EXERCISE GOAL >>
Reproduce the data in its entirety, exactly as supplied.

INFORMATION SHOWN >>

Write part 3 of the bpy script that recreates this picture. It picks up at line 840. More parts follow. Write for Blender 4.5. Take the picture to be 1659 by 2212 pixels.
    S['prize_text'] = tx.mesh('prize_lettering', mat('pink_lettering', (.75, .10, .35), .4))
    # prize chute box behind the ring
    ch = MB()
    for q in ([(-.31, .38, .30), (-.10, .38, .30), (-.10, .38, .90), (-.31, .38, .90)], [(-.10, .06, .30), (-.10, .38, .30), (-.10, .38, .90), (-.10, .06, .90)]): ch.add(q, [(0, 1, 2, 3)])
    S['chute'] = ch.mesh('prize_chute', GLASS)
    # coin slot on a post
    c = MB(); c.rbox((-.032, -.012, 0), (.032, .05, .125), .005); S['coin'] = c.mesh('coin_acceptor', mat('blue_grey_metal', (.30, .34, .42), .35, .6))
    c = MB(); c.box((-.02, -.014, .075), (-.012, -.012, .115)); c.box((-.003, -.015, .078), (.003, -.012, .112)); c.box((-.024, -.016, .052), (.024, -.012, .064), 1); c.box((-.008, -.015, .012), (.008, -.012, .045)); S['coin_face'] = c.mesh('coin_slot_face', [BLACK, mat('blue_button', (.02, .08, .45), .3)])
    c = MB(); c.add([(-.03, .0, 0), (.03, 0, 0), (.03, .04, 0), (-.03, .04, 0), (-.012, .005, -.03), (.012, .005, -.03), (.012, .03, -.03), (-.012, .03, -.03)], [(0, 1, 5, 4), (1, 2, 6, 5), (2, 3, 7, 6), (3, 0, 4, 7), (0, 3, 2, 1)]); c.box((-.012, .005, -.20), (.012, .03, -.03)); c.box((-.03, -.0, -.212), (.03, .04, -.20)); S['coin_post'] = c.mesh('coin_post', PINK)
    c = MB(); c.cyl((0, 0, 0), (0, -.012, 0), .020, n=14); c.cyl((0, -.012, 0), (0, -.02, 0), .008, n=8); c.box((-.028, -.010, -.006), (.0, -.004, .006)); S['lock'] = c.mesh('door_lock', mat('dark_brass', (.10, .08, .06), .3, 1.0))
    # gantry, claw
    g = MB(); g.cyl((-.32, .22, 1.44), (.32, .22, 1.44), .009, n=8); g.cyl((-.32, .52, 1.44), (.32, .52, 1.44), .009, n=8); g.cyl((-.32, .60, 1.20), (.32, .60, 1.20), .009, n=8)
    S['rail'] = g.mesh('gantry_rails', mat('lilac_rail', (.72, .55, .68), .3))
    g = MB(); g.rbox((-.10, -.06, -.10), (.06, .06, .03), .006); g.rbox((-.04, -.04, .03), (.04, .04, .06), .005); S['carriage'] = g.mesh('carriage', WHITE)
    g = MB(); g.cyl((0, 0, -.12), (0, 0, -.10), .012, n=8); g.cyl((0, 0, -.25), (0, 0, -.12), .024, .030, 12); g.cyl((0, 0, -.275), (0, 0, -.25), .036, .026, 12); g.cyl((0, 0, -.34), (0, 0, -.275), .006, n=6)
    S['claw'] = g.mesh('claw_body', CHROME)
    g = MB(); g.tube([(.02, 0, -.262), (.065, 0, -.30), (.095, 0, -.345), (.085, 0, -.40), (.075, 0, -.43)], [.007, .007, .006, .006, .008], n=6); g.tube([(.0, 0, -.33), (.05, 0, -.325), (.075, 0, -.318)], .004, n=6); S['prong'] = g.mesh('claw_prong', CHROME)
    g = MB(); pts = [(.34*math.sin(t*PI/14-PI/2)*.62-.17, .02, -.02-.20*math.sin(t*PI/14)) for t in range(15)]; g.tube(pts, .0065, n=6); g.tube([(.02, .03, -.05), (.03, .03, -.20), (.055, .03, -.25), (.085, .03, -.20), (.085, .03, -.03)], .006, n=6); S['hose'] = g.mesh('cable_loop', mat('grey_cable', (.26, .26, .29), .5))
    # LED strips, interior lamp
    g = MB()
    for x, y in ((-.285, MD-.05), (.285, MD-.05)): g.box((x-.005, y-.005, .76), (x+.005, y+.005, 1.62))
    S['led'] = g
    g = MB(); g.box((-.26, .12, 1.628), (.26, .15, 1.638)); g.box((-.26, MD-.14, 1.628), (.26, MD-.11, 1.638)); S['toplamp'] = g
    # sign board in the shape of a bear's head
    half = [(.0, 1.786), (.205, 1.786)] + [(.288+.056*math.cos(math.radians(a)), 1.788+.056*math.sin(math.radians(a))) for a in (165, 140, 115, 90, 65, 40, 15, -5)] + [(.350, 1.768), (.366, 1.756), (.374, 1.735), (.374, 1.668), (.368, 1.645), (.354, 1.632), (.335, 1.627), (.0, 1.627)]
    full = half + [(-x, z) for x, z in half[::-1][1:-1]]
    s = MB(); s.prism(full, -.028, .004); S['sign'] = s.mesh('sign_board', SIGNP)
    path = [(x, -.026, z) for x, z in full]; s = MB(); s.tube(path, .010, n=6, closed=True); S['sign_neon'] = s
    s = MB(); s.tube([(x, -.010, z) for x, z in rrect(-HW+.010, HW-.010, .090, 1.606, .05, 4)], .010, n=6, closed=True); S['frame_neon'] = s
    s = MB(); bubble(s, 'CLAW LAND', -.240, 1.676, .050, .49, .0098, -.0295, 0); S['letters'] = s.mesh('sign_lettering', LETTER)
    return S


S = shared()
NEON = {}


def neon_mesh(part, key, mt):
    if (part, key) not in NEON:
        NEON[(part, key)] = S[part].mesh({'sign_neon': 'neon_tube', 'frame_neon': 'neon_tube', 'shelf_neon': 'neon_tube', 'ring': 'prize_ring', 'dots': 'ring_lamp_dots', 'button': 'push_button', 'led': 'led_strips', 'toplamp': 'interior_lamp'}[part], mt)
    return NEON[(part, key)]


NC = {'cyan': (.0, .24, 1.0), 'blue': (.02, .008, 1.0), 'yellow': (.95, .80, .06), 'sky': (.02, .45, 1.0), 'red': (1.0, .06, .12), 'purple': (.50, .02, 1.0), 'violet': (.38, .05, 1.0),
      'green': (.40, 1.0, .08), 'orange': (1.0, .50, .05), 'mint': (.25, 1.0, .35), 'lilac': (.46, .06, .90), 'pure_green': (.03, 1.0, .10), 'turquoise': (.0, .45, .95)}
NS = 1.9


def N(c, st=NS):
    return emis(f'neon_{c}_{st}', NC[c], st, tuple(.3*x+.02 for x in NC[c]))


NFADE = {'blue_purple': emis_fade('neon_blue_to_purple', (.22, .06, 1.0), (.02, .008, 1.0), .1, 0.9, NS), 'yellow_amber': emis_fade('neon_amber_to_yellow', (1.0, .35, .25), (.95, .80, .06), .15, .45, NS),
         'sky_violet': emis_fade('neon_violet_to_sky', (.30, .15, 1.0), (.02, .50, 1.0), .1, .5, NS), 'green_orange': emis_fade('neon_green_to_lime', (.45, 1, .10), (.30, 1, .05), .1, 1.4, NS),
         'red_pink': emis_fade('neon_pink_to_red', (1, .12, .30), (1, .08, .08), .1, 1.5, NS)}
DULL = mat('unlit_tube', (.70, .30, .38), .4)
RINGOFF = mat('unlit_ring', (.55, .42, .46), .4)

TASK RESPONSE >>
Write part 3 of the bpy script that recreates this picture. It picks up at line 840. More parts follow. Write for Blender 4.5. Take the picture to be 1659 by 2212 pixels.
    S['prize_text'] = tx.mesh('prize_lettering', mat('pink_lettering', (.75, .10, .35), .4))
    # prize chute box behind the ring
    ch = MB()
    for q in ([(-.31, .38, .30), (-.10, .38, .30), (-.10, .38, .90), (-.31, .38, .90)], [(-.10, .06, .30), (-.10, .38, .30), (-.10, .38, .90), (-.10, .06, .90)]): ch.add(q, [(0, 1, 2, 3)])
    S['chute'] = ch.mesh('prize_chute', GLASS)
    # coin slot on a post
    c = MB(); c.rbox((-.032, -.012, 0), (.032, .05, .125), .005); S['coin'] = c.mesh('coin_acceptor', mat('blue_grey_metal', (.30, .34, .42), .35, .6))
    c = MB(); c.box((-.02, -.014, .075), (-.012, -.012, .115)); c.box((-.003, -.015, .078), (.003, -.012, .112)); c.box((-.024, -.016, .052), (.024, -.012, .064), 1); c.box((-.008, -.015, .012), (.008, -.012, .045)); S['coin_face'] = c.mesh('coin_slot_face', [BLACK, mat('blue_button', (.02, .08, .45), .3)])
    c = MB(); c.add([(-.03, .0, 0), (.03, 0, 0), (.03, .04, 0), (-.03, .04, 0), (-.012, .005, -.03), (.012, .005, -.03), (.012, .03, -.03), (-.012, .03, -.03)], [(0, 1, 5, 4), (1, 2, 6, 5), (2, 3, 7, 6), (3, 0, 4, 7), (0, 3, 2, 1)]); c.box((-.012, .005, -.20), (.012, .03, -.03)); c.box((-.03, -.0, -.212), (.03, .04, -.20)); S['coin_post'] = c.mesh('coin_post', PINK)
    c = MB(); c.cyl((0, 0, 0), (0, -.012, 0), .020, n=14); c.cyl((0, -.012, 0), (0, -.02, 0), .008, n=8); c.box((-.028, -.010, -.006), (.0, -.004, .006)); S['lock'] = c.mesh('door_lock', mat('dark_brass', (.10, .08, .06), .3, 1.0))
    # gantry, claw
    g = MB(); g.cyl((-.32, .22, 1.44), (.32, .22, 1.44), .009, n=8); g.cyl((-.32, .52, 1.44), (.32, .52, 1.44), .009, n=8); g.cyl((-.32, .60, 1.20), (.32, .60, 1.20), .009, n=8)
    S['rail'] = g.mesh('gantry_rails', mat('lilac_rail', (.72, .55, .68), .3))
    g = MB(); g.rbox((-.10, -.06, -.10), (.06, .06, .03), .006); g.rbox((-.04, -.04, .03), (.04, .04, .06), .005); S['carriage'] = g.mesh('carriage', WHITE)
    g = MB(); g.cyl((0, 0, -.12), (0, 0, -.10), .012, n=8); g.cyl((0, 0, -.25), (0, 0, -.12), .024, .030, 12); g.cyl((0, 0, -.275), (0, 0, -.25), .036, .026, 12); g.cyl((0, 0, -.34), (0, 0, -.275), .006, n=6)
    S['claw'] = g.mesh('claw_body', CHROME)
    g = MB(); g.tube([(.02, 0, -.262), (.065, 0, -.30), (.095, 0, -.345), (.085, 0, -.40), (.075, 0, -.43)], [.007, .007, .006, .006, .008], n=6); g.tube([(.0, 0, -.33), (.05, 0, -.325), (.075, 0, -.318)], .004, n=6); S['prong'] = g.mesh('claw_prong', CHROME)
    g = MB(); pts = [(.34*math.sin(t*PI/14-PI/2)*.62-.17, .02, -.02-.20*math.sin(t*PI/14)) for t in range(15)]; g.tube(pts, .0065, n=6); g.tube([(.02, .03, -.05), (.03, .03, -.20), (.055, .03, -.25), (.085, .03, -.20), (.085, .03, -.03)], .006, n=6); S['hose'] = g.mesh('cable_loop', mat('grey_cable', (.26, .26, .29), .5))
    # LED strips, interior lamp
    g = MB()
    for x, y in ((-.285, MD-.05), (.285, MD-.05)): g.box((x-.005, y-.005, .76), (x+.005, y+.005, 1.62))
    S['led'] = g
    g = MB(); g.box((-.26, .12, 1.628), (.26, .15, 1.638)); g.box((-.26, MD-.14, 1.628), (.26, MD-.11, 1.638)); S['toplamp'] = g
    # sign board in the shape of a bear's head
    half = [(.0, 1.786), (.205, 1.786)] + [(.288+.056*math.cos(math.radians(a)), 1.788+.056*math.sin(math.radians(a))) for a in (165, 140, 115, 90, 65, 40, 15, -5)] + [(.350, 1.768), (.366, 1.756), (.374, 1.735), (.374, 1.668), (.368, 1.645), (.354, 1.632), (.335, 1.627), (.0, 1.627)]
    full = half + [(-x, z) for x, z in half[::-1][1:-1]]
    s = MB(); s.prism(full, -.028, .004); S['sign'] = s.mesh('sign_board', SIGNP)
    path = [(x, -.026, z) for x, z in full]; s = MB(); s.tube(path, .010, n=6, closed=True); S['sign_neon'] = s
    s = MB(); s.tube([(x, -.010, z) for x, z in rrect(-HW+.010, HW-.010, .090, 1.606, .05, 4)], .010, n=6, closed=True); S['frame_neon'] = s
    s = MB(); bubble(s, 'CLAW LAND', -.240, 1.676, .050, .49, .0098, -.0295, 0); S['letters'] = s.mesh('sign_lettering', LETTER)
    return S


S = shared()
NEON = {}


def neon_mesh(part, key, mt):
    if (part, key) not in NEON:
        NEON[(part, key)] = S[part].mesh({'sign_neon': 'neon_tube', 'frame_neon': 'neon_tube', 'shelf_neon': 'neon_tube', 'ring': 'prize_ring', 'dots': 'ring_lamp_dots', 'button': 'push_button', 'led': 'led_strips', 'toplamp': 'interior_lamp'}[part], mt)
    return NEON[(part, key)]


NC = {'cyan': (.0, .24, 1.0), 'blue': (.02, .008, 1.0), 'yellow': (.95, .80, .06), 'sky': (.02, .45, 1.0), 'red': (1.0, .06, .12), 'purple': (.50, .02, 1.0), 'violet': (.38, .05, 1.0),
      'green': (.40, 1.0, .08), 'orange': (1.0, .50, .05), 'mint': (.25, 1.0, .35), 'lilac': (.46, .06, .90), 'pure_green': (.03, 1.0, .10), 'turquoise': (.0, .45, .95)}
NS = 1.9


def N(c, st=NS):
    return emis(f'neon_{c}_{st}', NC[c], st, tuple(.3*x+.02 for x in NC[c]))


NFADE = {'blue_purple': emis_fade('neon_blue_to_purple', (.22, .06, 1.0), (.02, .008, 1.0), .1, 0.9, NS), 'yellow_amber': emis_fade('neon_amber_to_yellow', (1.0, .35, .25), (.95, .80, .06), .15, .45, NS),
         'sky_violet': emis_fade('neon_violet_to_sky', (.30, .15, 1.0), (.02, .50, 1.0), .1, .5, NS), 'green_orange': emis_fade('neon_green_to_lime', (.45, 1, .10), (.30, 1, .05), .1, 1.4, NS),
         'red_pink': emis_fade('neon_pink_to_red', (1, .12, .30), (1, .08, .08), .1, 1.5, NS)}
DULL = mat('unlit_tube', (.70, .30, .38), .4)
RINGOFF = mat('unlit_ring', (.55, .42, .46), .4)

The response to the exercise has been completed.